Familly Planning an Eco-friendly Renovation

What to ask before renovating

Get tips for improving home efficiency during any renovation.

How to
3 - 5 min read

All renovations provide a great opportunity to improve your home energy performance — especially if the walls, floors or ceilings are already going to be opened up. Adding a few efficiency upgrades can ultimately pay for themselves.

So before planning any renovation, here are the top five questions you should consider to ensure your renovation is eco-friendly.

Energy bills, notebook and calculator.
Before planning your renovation, consider these questions about your household energy use. 

1. How much energy is my home using?

Heating is generally responsible for about two-thirds of a single-family home’s energy use. For an old home, it could be even more. Take a look at your energy bills to see how much you’re spending. Then try the Scotiabank EcoLiving Home Energy Savings Calculator to find out how much energy and money you could save.

From there, get a home energy audit by a certified energy advisor. The audit will tell you precisely how much energy your house is losing and what you can do about it. The audit might cost $300 to $400, but will provide you with a prioritized set of upgrades or renovations that will save you money over the long term. 

Thermal imaging device.
Heating is generally responsible for about two-thirds of a single-family home’s energy use.

2. How does fresh air come into my house?

When windows aren’t open, most fresh air comes from cracks and gaps around windows, doors and electrical outlets. These openings are also places where houses leak moisture-laden warm air, which can lead to mould. So when you turn on your bathroom fan to vent air out, you could also be sucking in replacement air containing mould particles.

An energy audit can help determine if inadequate ventilation is a problem for you. One fix is to draft-proof and install a heat-recovery ventilator that pre-heats incoming air through an energy exchange with the air that’s on its way out. Not only will it save you energy, it’s good for your health too. 

Contractor working on window during renovation.
All renovations provide a great opportunity to improve your home energy performance. 

 

3. How can I get more real estate value without a large addition?

In many houses, some rooms – especially areas near windows – can get too hot or cold to be comfortable year round. When this deters you from using those spaces, your livable space has decreased.

So, beefing up your building’s envelope by installing high-performance windows and some additional insulation can allow you to use all your existing real estate without a large addition. And many energy efficiency upgrades provide a good return on investment too.

4. How can I incorporate energy efficiency into my renovation?

Energy-saving measures can be included in any renovation! During a small cosmetic job like a front door replacement, you can check to make sure that weather stripping is still good and frames around windows and doors are well sealed. If a door or window is drafty or poorly insulated, you might replace it with an Energy Star model. Or if you’re thinking of replacing a hot-water tank, you might consider on-demand hot water instead.

Man weather stripping a window.
Make sure that weather stripping is still good and frames around windows and doors are well-sealed.

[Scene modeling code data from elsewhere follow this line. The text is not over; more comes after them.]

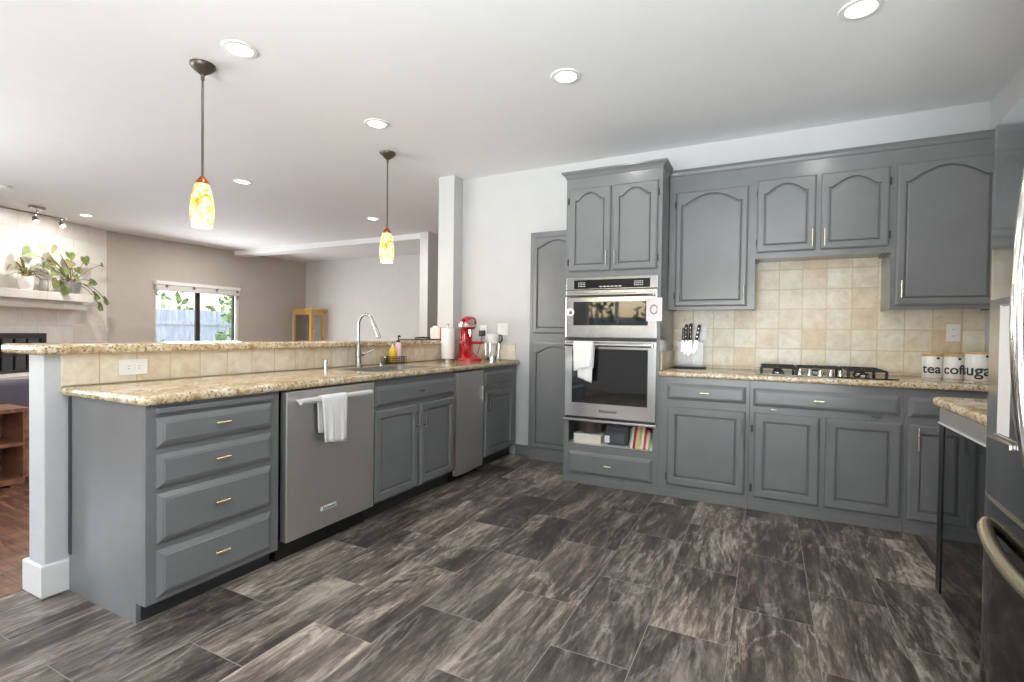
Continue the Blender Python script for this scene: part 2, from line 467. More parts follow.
M['bronze'] = plain('dark_bronze', (92, 82, 74), rough=0.4, metal=0.7, var=0.08)
M['copper'] = plain('copper', (160, 92, 58), rough=0.35, metal=0.9, var=0.08)
M['black'] = plain('black_plastic', (28, 28, 29), rough=0.4, var=0.1)
M['iron'] = plain('cast_iron', (34, 33, 33), rough=0.55, var=0.15, bump=0.1, bscale=200)
M['black_glass'] = plain('black_glass', (12, 13, 14), rough=0.04, var=0.05, spec=0.8)
M['oven_glass'] = plain('dark_oven_glass', (16, 18, 19), rough=0.03, var=0.05, spec=1.0)
M['white_plastic'] = plain('white_plastic', (236, 234, 230), rough=0.35, var=0.02)
M['ceramic'] = plain('white_ceramic', (240, 238, 234), rough=0.18, var=0.02)
M['cloth'] = plain('white_terry_cloth', (236, 235, 232), rough=0.95, var=0.03, bump=0.4, bscale=220)
M['paper'] = plain('white_paper_towel', (240, 240, 240), rough=0.95, var=0.02, bump=0.2, bscale=120)
M['red'] = plain('red_enamel', (166, 13, 23), rough=0.14, var=0.04, coat=0.6)
M['yellow'] = plain('yellow_dish_soap', (240, 204, 44), rough=0.25, var=0.05)
M['pink'] = plain('pale_pink_soap', (232, 196, 200), rough=0.25, var=0.05)
M['lid'] = wood_mat('bamboo_lid', (190, 146, 92), (216, 176, 122), scale=(3, 30, 30))
M['oak'] = wood_mat('golden_oak', (186, 140, 72), (222, 182, 110), scale=(8, 8, 1.2))
M['redwood'] = wood_mat('reddish_shelf_wood', (92, 56, 42), (158, 108, 84), scale=(9, 1.5, 9), rough=0.35)
M['sofa'] = plain('purple_grey_upholstery', (94, 88, 100), rough=0.9, var=0.1, bump=0.3, bscale=150)
M['dark_metal'] = plain('black_firebox_metal', (46, 42, 42), rough=0.45, var=0.1)
M['soot'] = plain('firebox_interior', (30, 29, 31), rough=0.8, var=0.2)
M['glass'] = glass_mat('clear_glass')
M['smoked'] = glass_mat('smoked_fire_glass', (0.45, 0.45, 0.5), 0.12)
M['acrylic'] = glass_mat('clear_acrylic', (0.95, 0.95, 0.95), 0.06, 0.35)
M['can_glow'] = emis('recessed_lamp_lens', (255, 250, 242), 9.0)
M['shade'] = shade_mat()
M['shade_rim'] = emis('bright_shade_rim', (255, 244, 222), 1.6)
M['leaf'] = leaf_mat('green_leaf', (70, 88, 38), (122, 130, 72))
M['leaf_gold'] = leaf_mat('yellow_green_leaf', (96, 94, 54), (126, 118, 80))
M['leaf_strap'] = leaf_mat('variegated_strap_leaf', (76, 86, 44), (190, 180, 130), scale=26.0)
M['pot_grey'] = plain('grey_cement_pot', (150, 150, 154), rough=0.8, var=0.12, scale=30)
M['soil'] = plain('potting_soil', (58, 44, 34), rough=0.95, var=0.3, scale=60)
M['hedge'] = leaf_mat('garden_hedge', (46, 78, 34), (120, 156, 84), scale=14)
M['fence'] = wood_mat('weathered_fence', (170, 170, 174), (214, 214, 216), scale=(6, 6, 1.0), rough=0.8)
M['patio'] = plain('patio_concrete', (178, 174, 168), rough=0.9, var=0.08)
M['bag'] = plain('grey_canvas_bag', (84, 86, 92), rough=0.85, var=0.15, bump=0.3, bscale=120)
M['stripe_cloth'] = stripes_mat('striped_cloth', [(196, 206, 120), (236, 230, 214), (204, 52, 84), (240, 214, 190), (128, 176, 120), (240, 236, 226), (180, 44, 70), (226, 196, 150)], 'X', 6.5)
M['curtain'] = plain('dark_curtain_fabric', (66, 60, 58), rough=0.9, var=0.1)
M['lettering'] = plain('dark_grey_lettering', (48, 48, 50), rough=0.5, var=0.05)
M['badge'] = plain('silver_badge', (240, 240, 240), rough=0.4, metal=0.1, var=0.02)

# ------------------------------------------------------------------ room shell
XR = 1.274      # right wall
YB = 4.37       # kitchen back wall
YS = -2.6       # wall behind the camera
XL = -9.5       # living-room left wall
YF = 8.2        # far living-room wall

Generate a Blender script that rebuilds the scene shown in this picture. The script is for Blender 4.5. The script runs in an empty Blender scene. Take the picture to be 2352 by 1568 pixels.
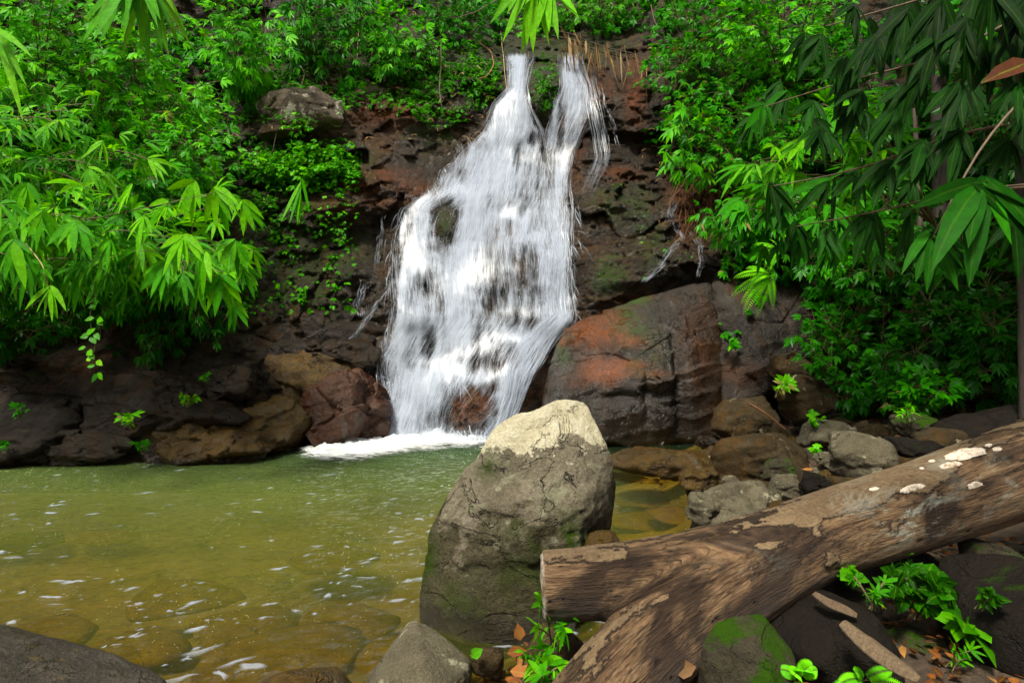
import bpy, bmesh, math, random
import numpy as np
from mathutils import Vector, Matrix

random.seed(7)
RNG = np.random.default_rng(11)
S = bpy.context.scene
COL = S.collection

# ------------------------------------------------------------------ camera, world, sun, exposure
CAMZ, FOC = 1.5, 20.0 / 36.0 * 2352.0          # camera height over the pool; focal length in photo pixels
cam_data = bpy.data.cameras.new('camera'); cam = bpy.data.objects.new('camera', cam_data); COL.objects.link(cam)
cam_data.sensor_width = 36.0; cam_data.lens = 20.0; cam_data.clip_end = 500.0; cam_data.clip_start = 0.05
cam.location = (0, 0, CAMZ); cam.rotation_euler = (math.radians(90), 0, 0)
S.camera = cam

SUN_EL, SUN_AZ = math.radians(58), math.radians(212)   # azimuth clockwise from +Y: high, behind the camera and to its left
w = bpy.data.worlds.new('World'); S.world = w; w.use_nodes = True
wn = w.node_tree
sky = wn.nodes.new('ShaderNodeTexSky'); sky.sky_type = 'NISHITA'; sky.sun_disc = False
sky.sun_elevation = SUN_EL; sky.sun_rotation = SUN_AZ; sky.dust_density = 5.0; sky.air_density = 1.0; sky.ozone_density = 0.5
bg = wn.nodes['Background']; bg.inputs[1].default_value = 0.085
hs = wn.nodes.new('ShaderNodeHueSaturation'); hs.inputs['Saturation'].default_value = 0.15      # thin white cloud
wn.links.new(sky.outputs[0], hs.inputs['Color']); wn.links.new(hs.outputs[0], bg.inputs[0])
sun_data = bpy.data.lights.new('sun', 'SUN'); sun = bpy.data.objects.new('sun', sun_data); COL.objects.link(sun)
sun_data.energy = 4.2; sun_data.angle = math.radians(10); sun_data.color = (1.0, 0.93, 0.79)
sdir = Vector((math.sin(SUN_AZ) * math.cos(SUN_EL), math.cos(SUN_AZ) * math.cos(SUN_EL), math.sin(SUN_EL)))
sun.rotation_euler = sdir.to_track_quat('Z', 'Y').to_euler(); sun.location = sdir * 40
S.view_settings.view_transform = 'Standard'; S.view_settings.look = 'None'
S.view_settings.exposure = 0.68; S.view_settings.gamma = 1.0
S.cycles.max_bounces = 8; S.cycles.diffuse_bounces = 3; S.cycles.glossy_bounces = 3
S.cycles.transmission_bounces = 6; S.cycles.transparent_max_bounces = 28
S.cycles.caustics_reflective = False; S.cycles.caustics_refractive = False
S.cycles.sample_clamp_indirect = 6.0

# ------------------------------------------------------------------ maths
def at(px, py, D):
    px, py, D = np.broadcast_arrays(np.asarray(px, float), np.asarray(py, float), np.asarray(D, float))
    return np.stack([(px - 1176.0) / FOC * D, D, CAMZ - (py - 784.0) / FOC * D], -1)

def to_px(p):
    p = np.asarray(p, float)
    return 1176.0 + p[..., 0] / p[..., 1] * FOC, 784.0 + (CAMZ - p[..., 2]) / p[..., 1] * FOC

def unit(v):
    return v / np.maximum(np.linalg.norm(v, axis=-1, keepdims=True), 1e-9)

def sstep(a, b, x):
    t = np.clip((x - a) / (b - a), 0, 1); return t * t * (3 - 2 * t)

def _hash(i, j, k, s):
    n = (i.astype(np.int64) * 374761393 + j.astype(np.int64) * 668265263 + k.astype(np.int64) * 2147483647 + s * 974711) & 0xFFFFFFFF
    n = ((n ^ (n >> 13)) * 1274126177) & 0xFFFFFFFF
    return (n ^ (n >> 16)) & 0xFFFFFFFF

def noise3(p, seed=0):
    """gradient-like value noise in -1..1"""
    p = np.asarray(p, float); f = np.floor(p); i = f.astype(np.int64); t = p - f
    u = t * t * t * (t * (t * 6 - 15) + 10)
    out = 0.0
    for dx in (0, 1):
        for dy in (0, 1):
            for dz in (0, 1):
                h = _hash(i[..., 0] + dx, i[..., 1] + dy, i[..., 2] + dz, seed)
                gx = (h & 255) / 127.5 - 1; gy = ((h >> 8) & 255) / 127.5 - 1; gz = ((h >> 16) & 255) / 127.5 - 1
                d = gx * (t[..., 0] - dx) + gy * (t[..., 1] - dy) + gz * (t[..., 2] - dz)
                wgt = (u[..., 0] if dx else 1 - u[..., 0]) * (u[..., 1] if dy else 1 - u[..., 1]) * (u[..., 2] if dz else 1 - u[..., 2])
                out = out + d * wgt
    return out

def fbm(p, octv=4, seed=0, gain=0.5, ridge=False):
    a, s, out, tot = 1.0, 1.0, 0.0, 0.0
    for o in range(octv):
        n = noise3(np.asarray(p) * s, seed + o * 17)
        if ridge: n = 0.5 - 2.0 * np.abs(n)
        out = out + n * a; tot += a; a *= gain; s *= 2.03
    return out / tot

def facet(p, seed=0):
    """blocky rock: nearest jittered cell, each tilted its own way. returns (tilted offset, border distance)"""
    p = np.asarray(p, float); f = np.floor(p).astype(np.int64)
    best = np.full(p.shape[:-1], 1e9); sec = best.copy(); val = np.zeros_like(best)
    for dx in (-1, 0, 1):
        for dy in (-1, 0, 1):
            for dz in (-1, 0, 1):
                c = f + np.array([dx, dy, dz]); h = _hash(c[..., 0], c[..., 1], c[..., 2], seed); g = _hash(c[..., 0], c[..., 1], c[..., 2], seed + 91)
                j = np.stack([(h & 255) / 255.0, ((h >> 8) & 255) / 255.0, ((h >> 16) & 255) / 255.0], -1)
                d = p - (c + j); dist = (d ** 2).sum(-1)
                tilt = np.stack([(g & 255) / 127.5 - 1, ((g >> 8) & 255) / 127.5 - 1, ((g >> 16) & 255) / 127.5 - 1], -1)
                v = (d * tilt).sum(-1) + ((g >> 24) & 127) / 127.0 - 0.5
                closer = dist < best
                sec = np.where(closer, best, np.minimum(sec, dist)); val = np.where(closer, v, val); best = np.where(closer, dist, best)
    return val, np.sqrt(sec) - np.sqrt(best)

# ------------------------------------------------------------------ objects
LOC = {}
def props(o, label=None, cat=None, group=None, kind=None):
    if label: o['label'] = label
    if cat: o['category'] = cat
    if group: o['group'] = group
    if kind: o['kind'] = kind
    return o

def make_mesh(name, V, F, attrs=None, uv=None):
    V = np.asarray(V, np.float32); F = np.asarray(F, np.int32)
    me = bpy.data.meshes.new(name); k = F.shape[1]
    me.vertices.add(len(V)); me.vertices.foreach_set('co', V.ravel())
    me.loops.add(F.size); me.loops.foreach_set('vertex_index', F.ravel())
    me.polygons.add(len(F)); me.polygons.foreach_set('loop_start', np.arange(len(F), dtype=np.int32) * k)
    me.polygons.foreach_set('loop_total', np.full(len(F), k, np.int32))
    me.polygons.foreach_set('use_smooth', np.ones(len(F), bool))
    for n, a in (attrs or {}).items():
        a = np.asarray(a, np.float32)
        if a.ndim == 1:
            at_ = me.attributes.new(n, 'FLOAT', 'POINT'); at_.data.foreach_set('value', a)
        else:
            at_ = me.attributes.new(n, 'FLOAT_VECTOR', 'POINT'); at_.data.foreach_set('vector', a.ravel())
    me.update(calc_edges=True); me.validate()
    return me

def obj(name, V, F, mat, parent=None, attrs=None, origin=None):
    """one mesh object from world-space vertices; its origin sits at its base (or at its parent's)"""
    V = np.asarray(V, float)
    if parent is not None: o0 = LOC[parent.name]
    elif origin is not None: o0 = np.asarray(origin, float)
    else: o0 = np.array([V[:, 0].mean(), V[:, 1].mean(), V[:, 2].min()])
    me = make_mesh(name, V - o0, F, attrs); me.materials.append(mat)
    o = bpy.data.objects.new(name, me); COL.objects.link(o)
    if parent is not None: o.parent = parent
    else: o.location = o0
    LOC[o.name] = np.asarray(o0, float)
    return o

def empty(name, loc, label, cat, group=None):
    o = bpy.data.objects.new(name, None); COL.objects.link(o); o.location = loc; o.empty_display_size = 0.1
    LOC[o.name] = np.asarray(loc, float)
    return props(o, label, cat, group)

class Acc:
    """collects quads of one mesh"""
    def __init__(s): s.V, s.F, s.A, s.n = [], [], {}, 0
    def add(s, V, F, **attrs):
        V = np.asarray(V, float).reshape(-1, 3); F = np.asarray(F, int)
        s.V.append(V); s.F.append(F + s.n); s.n += len(V)
        for k, a in attrs.items(): s.A.setdefault(k, []).append(np.broadcast_to(np.asarray(a, float), (len(V),)).copy())
    def tube(s, P, R, sides=5, tint=0.5):
        P = np.asarray(P, float); n = len(P); R = np.broadcast_to(np.asarray(R, float), (n,))
        T = unit(np.gradient(P, axis=0)); ref = np.array([0.3, 0.9, 0.2]); U = unit(np.cross(T, ref)); Wv = np.cross(T, U)
        a = np.arange(sides) / sides * 2 * np.pi
        V = P[:, None] + R[:, None, None] * (np.cos(a)[None, :, None] * U[:, None] + np.sin(a)[None, :, None] * Wv[:, None])
        i = np.arange(n - 1)[:, None] * sides; j = np.arange(sides)[None]; k = (j + 1) % sides
        F = np.stack([i + j, i + k, i + sides + k, i + sides + j], -1).reshape(-1, 4)
        s.add(V, F, tint=tint)
    def build(s, name, mat, parent=None, origin=None):
        if not s.V: return None
        return obj(name, np.concatenate(s.V), np.concatenate(s.F), mat, parent, {k: np.concatenate(a) for k, a in s.A.items()}, origin)

def grid_faces(nr, nc):
    i = np.arange(nr - 1)[:, None] * nc; j = np.arange(nc - 1)[None]
    return np.stack([i + j, i + j + 1, i + nc + j + 1, i + nc + j], -1).reshape(-1, 4)

# ------------------------------------------------------------------ materials
class Mat:
    def __init__(s, name):
        s.m = bpy.data.materials.new(name); s.m.use_nodes = True; s.t = s.m.node_tree; s.t.nodes.clear()
        s.out = s.t.nodes.new('ShaderNodeOutputMaterial')
    def n(s, typ, ins=None, **pr):
        nd = s.t.nodes.new('ShaderNode' + typ)
        for k, v in pr.items(): setattr(nd, k, v)
        for k, v in (ins or {}).items():
            if isinstance(v, bpy.types.NodeSocket): s.t.links.new(v, nd.inputs[k])
            else:
                if isinstance(v, tuple) and len(v) == 3 and nd.inputs[k].type == 'RGBA': v = v + (1,)
                nd.inputs[k].default_value = v
        return nd
    def attr(s, name, out='Fac'): return s.n('Attribute', attribute_name=name).outputs[out]
    def coord(s, which='Object'): return s.n('TexCoord').outputs[which]
    def noise(s, vec, scale, detail=5, rough=0.55, dist=0.0):
        return s.n('TexNoise', {'Vector': vec, 'Scale': scale, 'Detail': detail, 'Roughness': rough, 'Distortion': dist}).outputs['Fac']
    def ramp(s, fac, stops, mode='LINEAR'):
        r = s.n('ValToRGB', {'Fac': fac}); cr = r.color_ramp; cr.interpolation = mode
        while len(cr.elements) < len(stops): cr.elements.new(0.5)
        for e, (p, c) in zip(cr.elements, stops):
            e.position = p; e.color = (c, c, c, 1) if not isinstance(c, tuple) else c + (1,)
        return r.outputs['Color']
    def mr(s, v, a, b, c=0.0, d=1.0): return s.n('MapRange', {'Value': v, 'From Min': a, 'From Max': b, 'To Min': c, 'To Max': d}).outputs['Result']
    def math(s, op, a, b=0.0, c=None):
        nd = s.n('Math', {0: a, 1: b}, operation=op, use_clamp=False)
        if c is not None:
            if isinstance(c, bpy.types.NodeSocket): s.t.links.new(c, nd.inputs[2])
            else: nd.inputs[2].default_value = c
        return nd.outputs[0]
    def mix(s, f, a, b, blend='MIX'):
        nd = s.n('Mix', data_type='RGBA', blend_type=blend)
        for k, v in ((0, f), (6, a), (7, b)):
            if isinstance(v, bpy.types.NodeSocket): s.t.links.new(v, nd.inputs[k])
            else: nd.inputs[k].default_value = (v + (1,)) if isinstance(v, tuple) and len(v) == 3 else v
        return nd.outputs[2]
    def map(s, vec, scale=(1, 1, 1), loc=(0, 0, 0), rot=(0, 0, 0)):
        return s.n('Mapping', {'Vector': vec, 'Scale': scale, 'Location': loc, 'Rotation': rot}).outputs[0]
    def bump(s, h, strength=0.5, dist=0.02, normal=None):
        ins = {'Height': h, 'Strength': strength, 'Distance': dist}
        if normal is not None: ins['Normal'] = normal
        return s.n('Bump', ins).outputs[0]
    def end(s, shader): s.t.links.new(shader, s.out.inputs[0]); return s.m

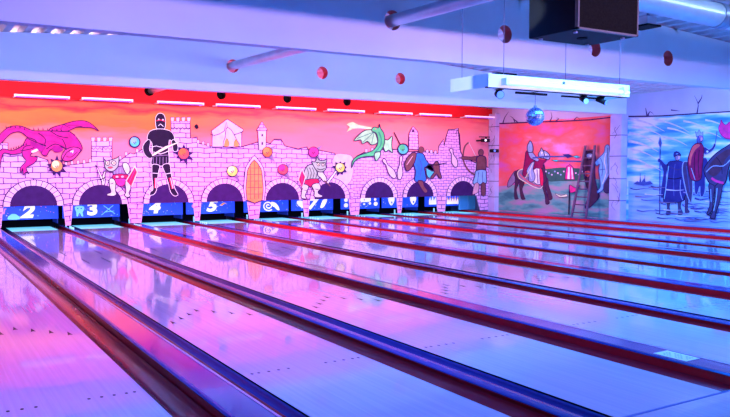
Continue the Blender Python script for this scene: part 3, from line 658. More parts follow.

If you’re planning a major project, like a kitchen renovation, you’ll first want to consider the order of jobs. Replacing kitchen cabinets, for example, could be a good time to add insulation to walls and draft-proof kitchen windows, walls and doors. It’s also a good time to upgrade to a high-efficiency faucet and other Energy Star kitchen appliances.

5. How will the renovation affect my energy use and costs?

By thinking through what you actually need and coming up with an energy-wise plan, your renovation can save you money in the short and long term.

For example, a new hot tub is going to cost you in energy, water and maintenance, when a soaker tub might serve just as well. In the kitchen, a smaller, well-designed fridge could meet your needs instead of a larger, more energy-intensive model. These are the kinds of questions that are good to ask when planning an eco-friendly renovation.